^ I completely agree with everything you just said.
It seems the only point we disagree on is calling intuition knowledge. And as long as I understand that you're using a different criteria for spiritual knowledge than you do for more objective knowledge (Notice I said more objective, not totally objective, as I agree we can't know anything totally objectively, though obviously some things have a lot more objective truth to them than others).
As long as I understand this difference in the meaning of the word knowledge, then I don't have a problem with you using it that way except for one thing. Most people who haven't been involved in this discussion don't understand that it means something different.
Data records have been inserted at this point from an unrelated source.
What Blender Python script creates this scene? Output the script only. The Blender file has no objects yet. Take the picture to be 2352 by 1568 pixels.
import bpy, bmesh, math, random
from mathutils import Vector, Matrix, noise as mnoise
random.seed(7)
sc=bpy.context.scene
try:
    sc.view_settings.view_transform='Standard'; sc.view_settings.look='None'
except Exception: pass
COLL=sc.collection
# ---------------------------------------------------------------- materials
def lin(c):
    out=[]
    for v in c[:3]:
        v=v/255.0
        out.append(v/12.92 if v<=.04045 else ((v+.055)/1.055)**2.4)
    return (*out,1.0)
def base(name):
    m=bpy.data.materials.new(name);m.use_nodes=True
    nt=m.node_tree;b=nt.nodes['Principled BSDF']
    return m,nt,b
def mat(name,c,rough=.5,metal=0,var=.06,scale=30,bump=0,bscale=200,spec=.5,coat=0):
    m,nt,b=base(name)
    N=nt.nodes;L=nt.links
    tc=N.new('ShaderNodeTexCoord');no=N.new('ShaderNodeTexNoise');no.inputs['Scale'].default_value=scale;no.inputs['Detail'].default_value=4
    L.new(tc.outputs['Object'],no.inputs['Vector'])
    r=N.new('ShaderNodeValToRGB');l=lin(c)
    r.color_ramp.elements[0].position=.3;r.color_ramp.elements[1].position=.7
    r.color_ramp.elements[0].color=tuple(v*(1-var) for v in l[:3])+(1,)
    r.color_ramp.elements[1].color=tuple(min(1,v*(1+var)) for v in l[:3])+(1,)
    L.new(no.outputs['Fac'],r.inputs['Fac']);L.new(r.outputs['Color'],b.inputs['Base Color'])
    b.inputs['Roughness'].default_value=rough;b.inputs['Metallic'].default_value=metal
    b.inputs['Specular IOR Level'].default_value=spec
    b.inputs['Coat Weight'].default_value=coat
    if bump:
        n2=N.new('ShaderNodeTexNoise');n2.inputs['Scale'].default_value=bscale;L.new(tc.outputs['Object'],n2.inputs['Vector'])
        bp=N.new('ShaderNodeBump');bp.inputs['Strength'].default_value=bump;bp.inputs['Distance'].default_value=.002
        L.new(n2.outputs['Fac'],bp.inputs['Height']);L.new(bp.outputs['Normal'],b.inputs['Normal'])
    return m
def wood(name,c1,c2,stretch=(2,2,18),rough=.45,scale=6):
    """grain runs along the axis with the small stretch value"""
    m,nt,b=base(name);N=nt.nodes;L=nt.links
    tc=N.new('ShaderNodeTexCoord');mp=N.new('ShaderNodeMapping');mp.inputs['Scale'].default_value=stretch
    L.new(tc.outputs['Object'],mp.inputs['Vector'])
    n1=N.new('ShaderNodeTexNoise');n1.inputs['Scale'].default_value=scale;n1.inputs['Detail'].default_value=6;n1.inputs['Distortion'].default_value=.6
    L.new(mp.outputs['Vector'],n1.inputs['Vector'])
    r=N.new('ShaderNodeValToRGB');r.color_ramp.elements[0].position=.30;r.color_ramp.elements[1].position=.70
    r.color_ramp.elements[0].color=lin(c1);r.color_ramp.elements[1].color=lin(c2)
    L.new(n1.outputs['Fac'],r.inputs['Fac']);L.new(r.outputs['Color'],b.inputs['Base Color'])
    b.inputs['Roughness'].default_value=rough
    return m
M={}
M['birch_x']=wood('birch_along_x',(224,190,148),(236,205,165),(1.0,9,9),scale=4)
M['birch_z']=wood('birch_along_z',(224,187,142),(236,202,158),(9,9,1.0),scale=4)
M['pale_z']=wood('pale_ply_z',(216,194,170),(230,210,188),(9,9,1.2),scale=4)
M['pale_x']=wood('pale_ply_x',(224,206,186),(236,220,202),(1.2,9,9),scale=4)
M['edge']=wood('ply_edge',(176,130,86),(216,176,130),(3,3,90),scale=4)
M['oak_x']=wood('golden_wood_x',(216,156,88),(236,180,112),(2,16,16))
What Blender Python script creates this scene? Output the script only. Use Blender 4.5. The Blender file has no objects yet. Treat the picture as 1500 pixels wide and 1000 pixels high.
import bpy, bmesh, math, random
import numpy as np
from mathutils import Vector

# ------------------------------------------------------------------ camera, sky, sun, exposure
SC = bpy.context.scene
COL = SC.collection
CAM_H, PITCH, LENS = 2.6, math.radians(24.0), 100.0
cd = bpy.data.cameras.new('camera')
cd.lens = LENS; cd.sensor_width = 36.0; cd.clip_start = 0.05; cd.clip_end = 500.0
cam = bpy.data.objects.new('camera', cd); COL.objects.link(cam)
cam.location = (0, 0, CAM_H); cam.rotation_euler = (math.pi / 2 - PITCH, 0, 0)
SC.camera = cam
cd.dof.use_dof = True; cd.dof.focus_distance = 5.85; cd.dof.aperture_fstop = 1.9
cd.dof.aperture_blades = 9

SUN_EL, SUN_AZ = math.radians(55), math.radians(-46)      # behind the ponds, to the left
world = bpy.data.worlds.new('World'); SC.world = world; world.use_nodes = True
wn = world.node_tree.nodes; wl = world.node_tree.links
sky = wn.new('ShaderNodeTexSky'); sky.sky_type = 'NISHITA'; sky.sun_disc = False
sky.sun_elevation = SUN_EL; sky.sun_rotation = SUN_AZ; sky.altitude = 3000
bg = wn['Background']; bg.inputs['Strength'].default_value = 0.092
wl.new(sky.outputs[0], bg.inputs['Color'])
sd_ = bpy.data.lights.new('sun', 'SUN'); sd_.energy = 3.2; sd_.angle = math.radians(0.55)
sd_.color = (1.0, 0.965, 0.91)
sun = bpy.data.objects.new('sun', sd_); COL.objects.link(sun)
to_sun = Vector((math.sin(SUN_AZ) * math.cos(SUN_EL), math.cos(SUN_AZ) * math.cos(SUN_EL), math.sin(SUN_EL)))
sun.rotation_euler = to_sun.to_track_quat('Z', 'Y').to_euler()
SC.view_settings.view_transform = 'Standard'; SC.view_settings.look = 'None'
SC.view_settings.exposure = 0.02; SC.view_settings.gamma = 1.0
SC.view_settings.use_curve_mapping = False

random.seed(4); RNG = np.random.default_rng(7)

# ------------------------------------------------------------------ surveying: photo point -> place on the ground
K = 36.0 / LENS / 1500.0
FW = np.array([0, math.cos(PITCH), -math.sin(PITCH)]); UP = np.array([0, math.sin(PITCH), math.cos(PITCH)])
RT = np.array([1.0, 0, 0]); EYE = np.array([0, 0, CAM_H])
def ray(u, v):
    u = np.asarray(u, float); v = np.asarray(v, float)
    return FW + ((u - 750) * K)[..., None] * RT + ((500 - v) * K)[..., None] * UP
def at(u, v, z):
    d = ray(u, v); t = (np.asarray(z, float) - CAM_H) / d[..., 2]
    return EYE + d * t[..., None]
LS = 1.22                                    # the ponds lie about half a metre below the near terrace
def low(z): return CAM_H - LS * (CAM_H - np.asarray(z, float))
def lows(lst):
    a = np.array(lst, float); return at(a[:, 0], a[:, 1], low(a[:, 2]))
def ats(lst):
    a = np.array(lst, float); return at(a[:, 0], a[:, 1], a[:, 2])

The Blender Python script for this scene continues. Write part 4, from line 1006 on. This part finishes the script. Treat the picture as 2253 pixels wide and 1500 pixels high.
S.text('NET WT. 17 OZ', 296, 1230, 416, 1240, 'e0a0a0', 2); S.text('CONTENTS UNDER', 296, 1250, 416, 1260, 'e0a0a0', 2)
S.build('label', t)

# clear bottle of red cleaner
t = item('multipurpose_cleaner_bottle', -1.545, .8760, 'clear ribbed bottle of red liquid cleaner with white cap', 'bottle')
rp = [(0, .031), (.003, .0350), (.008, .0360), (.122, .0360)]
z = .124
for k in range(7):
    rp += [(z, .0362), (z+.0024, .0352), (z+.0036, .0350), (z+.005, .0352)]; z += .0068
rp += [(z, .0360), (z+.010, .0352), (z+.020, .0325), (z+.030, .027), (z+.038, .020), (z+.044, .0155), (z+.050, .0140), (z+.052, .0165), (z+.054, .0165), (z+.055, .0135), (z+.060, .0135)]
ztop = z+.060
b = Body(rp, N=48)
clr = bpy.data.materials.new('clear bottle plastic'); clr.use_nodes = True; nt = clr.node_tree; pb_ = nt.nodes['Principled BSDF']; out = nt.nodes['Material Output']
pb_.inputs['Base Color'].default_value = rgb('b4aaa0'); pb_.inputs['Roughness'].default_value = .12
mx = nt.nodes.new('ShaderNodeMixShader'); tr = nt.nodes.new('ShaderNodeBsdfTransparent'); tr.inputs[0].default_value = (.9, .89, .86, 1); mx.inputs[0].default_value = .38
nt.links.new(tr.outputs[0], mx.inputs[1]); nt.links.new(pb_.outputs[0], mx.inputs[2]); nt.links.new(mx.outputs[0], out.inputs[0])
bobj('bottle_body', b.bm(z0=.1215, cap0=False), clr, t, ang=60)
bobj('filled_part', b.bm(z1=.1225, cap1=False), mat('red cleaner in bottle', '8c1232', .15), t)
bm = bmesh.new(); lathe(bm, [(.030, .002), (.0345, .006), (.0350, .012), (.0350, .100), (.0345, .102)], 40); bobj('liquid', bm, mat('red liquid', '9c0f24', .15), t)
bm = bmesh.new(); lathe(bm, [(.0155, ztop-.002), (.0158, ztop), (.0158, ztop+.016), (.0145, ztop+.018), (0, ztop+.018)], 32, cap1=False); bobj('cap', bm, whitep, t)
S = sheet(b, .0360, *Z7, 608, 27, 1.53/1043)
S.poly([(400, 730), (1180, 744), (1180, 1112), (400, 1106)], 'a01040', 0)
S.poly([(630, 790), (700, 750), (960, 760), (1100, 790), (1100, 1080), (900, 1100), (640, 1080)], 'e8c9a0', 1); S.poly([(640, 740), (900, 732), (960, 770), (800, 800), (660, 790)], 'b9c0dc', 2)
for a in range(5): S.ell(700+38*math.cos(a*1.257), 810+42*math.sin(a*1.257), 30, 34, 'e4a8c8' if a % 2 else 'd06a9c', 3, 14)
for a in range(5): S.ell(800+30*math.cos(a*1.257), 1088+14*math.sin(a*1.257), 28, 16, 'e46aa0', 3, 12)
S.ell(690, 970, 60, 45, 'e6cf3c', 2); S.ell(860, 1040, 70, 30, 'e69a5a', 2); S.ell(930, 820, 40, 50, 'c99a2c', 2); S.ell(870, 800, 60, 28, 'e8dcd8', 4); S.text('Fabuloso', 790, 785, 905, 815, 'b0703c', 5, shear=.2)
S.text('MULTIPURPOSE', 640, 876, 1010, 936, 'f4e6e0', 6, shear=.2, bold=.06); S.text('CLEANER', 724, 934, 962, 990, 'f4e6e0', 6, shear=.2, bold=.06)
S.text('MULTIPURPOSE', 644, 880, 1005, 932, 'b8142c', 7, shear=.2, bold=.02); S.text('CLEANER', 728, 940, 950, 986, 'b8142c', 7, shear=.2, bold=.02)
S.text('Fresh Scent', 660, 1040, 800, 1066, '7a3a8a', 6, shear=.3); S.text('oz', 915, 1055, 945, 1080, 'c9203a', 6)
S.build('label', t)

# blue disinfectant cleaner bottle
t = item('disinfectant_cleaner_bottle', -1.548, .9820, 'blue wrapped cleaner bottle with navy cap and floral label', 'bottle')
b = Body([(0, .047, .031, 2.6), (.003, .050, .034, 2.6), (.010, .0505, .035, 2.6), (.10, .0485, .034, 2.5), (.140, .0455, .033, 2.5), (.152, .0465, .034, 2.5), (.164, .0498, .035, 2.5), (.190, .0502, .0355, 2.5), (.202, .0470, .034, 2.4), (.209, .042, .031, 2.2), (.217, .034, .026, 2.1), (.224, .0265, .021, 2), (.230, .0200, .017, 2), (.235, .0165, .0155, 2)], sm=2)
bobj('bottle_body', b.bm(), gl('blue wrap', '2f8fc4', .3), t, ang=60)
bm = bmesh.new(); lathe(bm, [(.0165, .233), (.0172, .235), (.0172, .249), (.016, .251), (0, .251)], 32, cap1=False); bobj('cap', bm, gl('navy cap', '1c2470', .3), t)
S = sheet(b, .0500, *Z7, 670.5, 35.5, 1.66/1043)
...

They automatically assume you're using it to mean the same thing they mean by knowledge, which gives it more credibility than it deserves.
And I understand you're not doing that deliberately, you've just always understood the term in that way, and that whenever anybody talks about religious or spiritual knowledge it's to be taken as something different from factual knowledge. However, I'm quite sure that at some point some clever theologian realized that if he gets religious/spiritual people to use the term in this way then, without their realizing it's a deception, they can gain some credibility. The people like yourself aren't implicit in this, they're pawns being manipulated by an evil genius behind the scenes who understood the political power of re-defining words (a favorite trick of people who want to gain legitimacy for dubious claims).
So now there are armies of people using the term in that way, not knowing that they're being used as pawns in a political game.